On 6/2/17 7:42 AM, Edward Cree wrote:
Also, I feel I haven't fully understood the semantics of {min,max}_value and
 signed vs. unsigned comparisons.  It seems that currently reg_set_min_max
 [_inv] assumes that any given register-value will either only be used as
 signed, or only be used as unsigned — which while potentially reasonable
 for compiler-generated bytecode, could easily be untrue of a hand-crafted
 BPF program.
For instance, take BPF_JGT(reg, val).  This currently sets
 false_reg->min_value to zero, but if val >= (1<<63), the false branch could
 be taken for a value that's negative (when interpreted as signed).

I think the way Josef intended it to behave is min/max_value are
absolute values that 64-bits can hold.
In that sense unsigned (JGT) comparison and the false branch are
implying that min_value = 0.
but if we don't treat min/max consistently as sign-free numbers
than indeed it can cause issues.
Do you have an asm test case that demonstrates that?

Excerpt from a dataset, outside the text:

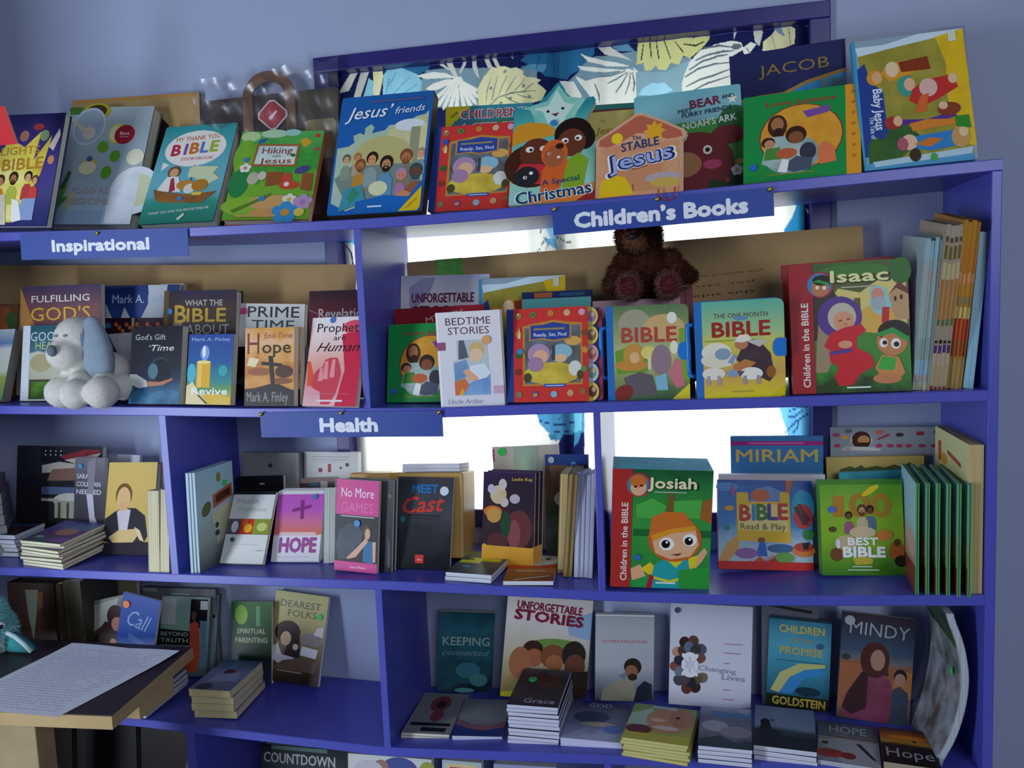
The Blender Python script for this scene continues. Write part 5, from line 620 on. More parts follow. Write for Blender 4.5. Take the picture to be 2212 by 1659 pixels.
B['bed'] = dict(n='hardcover_book', k='hard', l='white bedtime story book with a praying child in pyjamas and an orange spot', bg=[(0, 'e6e2e6'), (1, 'dcdce4')], nz=.05, rough=.2, side='dcd8da', art=[('r', 0, 0, .04, 1, 'f2f0f2'), ('t', 'BEDTIME', .5, .1, .075, '5a3c48', dict(w=.7, b=-.001)), ('t', 'STORIES', .5, .2, .075, '6a4a54', dict(w=.64, b=-.001)), ('p', [.3,.3,.78,.3,.79,.88,.24,.88,.24,.52,.3,.5], 'b8c4d0~c6ccd0'), ('p', [.34,.3,.42,.3,.48,.48,.38,.5,.32,.5], '5f6670'), ('p', [.24,.54,.44,.5,.5,.66,.25,.74], '6f93bc~86a4c8'), ('e', .62, .4, .12, .08, 'd8b878'), ('e', .6, .46, .1, .07, 'ecc8a4'), ('p', [.46,.66,.5,.57,.72,.55,.82,.66,.7,.76,.5,.74], 'e2e8f0'), ('p', [.38,.62,.46,.6,.62,.7,.6,.75,.46,.72], 'e6b088'), ('p', [.24,.74,.4,.7,.5,.8,.4,.88,.24,.88], 'd9764a'), ('p', [.3,.88,.36,.8,.4,.88], 'e6b43a'), ('p', [.36,.88,.5,.74,.74,.7,.8,.66,.79,.88], '6f9ad0~8fb2dc'), ('r', 0, .315, .13, .4, 'a0587c'), ('r', .84, .79, 1, .87, 'd0a8c2'), ('t', 'Uncle Arthur', .4, .945, .05, 'b8b4c4', dict(w=.56, sh=.3))], dots=[(.77, .305, 'e2a35a', .0085, 'round orange seal')])
B['baby2'] = dict(n='picture_book', k='hard', l='sideways nativity book with yellow corner showing its top edge against the cardboard', bg='8fa8b4', side='3f93c0', art=BABY + [('r', .86, .015, .93, .09, 'd9d9c0')])
B['dkblue'] = dict(n='picture_book', k='hard', l='dark navy book with an orange patch, showing its top above the teal book', bg='22305f', side='1c284c', art=[('r', .18, .01, .44, .06, 'b0603a'), ('r', .55, .02, .9, .05, '2f5a7a')])
B['teal2'] = dict(n='picture_book', k='hard', l='plain pale teal book standing right behind the red tabbed book', bg='5fa4a4', side='4a8f90', nz=.08)
B['rsf2'] = dict(n='tabbed_picture_book', k='hard', l='red framed seek and find book with five round picture tabs on its right, second shelf', bg='d23a34', side='24408c', rad=.004, art=RSF, dots=[(.17, .46, '2a8ac0', .006)])
B['pinkR'] = dict(n='picture_book', k='hard', l='dusty pink book rising behind the right paw of the teddy bear', bg='8a4a56', side='6f3a48', art=[('r', .72, .02, .78, 1, '7a2f40')])
CASE = dict(n='carry_case_book', k='hard', rad=.012, side='2a6cb4', pg='d8d2c0', rough=.15, nz=.15)
B['case1'] = dict(CASE, l='blue handled carry case book with a lion and faded red title under the bear', bg=[(0, '5a7a54'), (.2, '8a9a6a'), (.5, 'c0c08a'), (.8, '8a9a5a'), (1, '4a6a4a')], art=[('r', 0, 0, .085, 1, '2f74c0'), ('e', .35, .2, .2, .16, 'a8a48a'), ('e', .7, .24, .25, .14, 'd2b078'), ('t', 'BIBLE', .52, .31, .15, 'b8503f', dict(w=.66, b=.03)), ('p', [.1,.48,.3,.42,.5,.48,.5,.7,.12,.72], '6fa03a'), ('e', .33, .52, .13, .12, 'd2964a'), ('e', .3, .63, .2, .06, 'd08f44'), ('e', .34, .55, .06, .06, 'e6bc84'), ('e', .52, .5, .1, .07, 'e6d878'), ('r', .5, .55, .54, .68, 'e2dcb0'), ('p', [.25,.95,.2,.76,.4,.7,.55,.74,.6,.95], '6a6266'), ('e', .66, .58, .12, .16, '9a8088'), ('p', [.74,.74,.84,.56,.92,.62,.94,.85,.84,.88], 'd27a84'), ('e', .82, .45, .05, .07, 'f0eac8'), ('e', .8, .14, .06, .06, 'eceade'), ('p', [.58,.76,.72,.72,.74,.9,.6,.9], '86bcd0'), ('e', .2, .92, .12, .08, '8a3a34', 30), ('p', [.78,1,1,.83,1,1], 'e2d23a'), ('p', [.88,.26,1,.24,1,.8,.92,.8], '86a83a')])  # pale ellipses are part artwork, part glare put into the print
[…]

I tried to rewrite it to always base min_value on the signed and max_value
 on the unsigned interpretation of the value (which, by looking at the sign
 bit of the immediate, it can sometimes learn about the signed value from an
 unsigned compare or vice versa), but this fails to validate e.g. test
 "helper access to variable memory: stack, JMP (signed), correct bounds",
 which first checks r2 s<= 64, then checks r2 s> 0.  If the checks were done
 in the reverse order, we'd know when checking r2 s<= 64 that r2 is
 positive, and that thus r2 u<= 64... but since we don't know that yet, when
 we check r2 s<= 64 we learn nothing about r2's unsigned max_value.
So, my current theory is that to do this right, we need to track four bounds
 - s64 signed_min_value
 - s64 signed_max_value
 - u64 unsigned_min_value
 - u64 unsigned_max_value

that would be unfortunate.
We already don't track negative values. Hence
BPF_REGISTER_MIN_RANGE = -1
so pretty much anything negative is rejected.
I don't think it worth complicating things for them.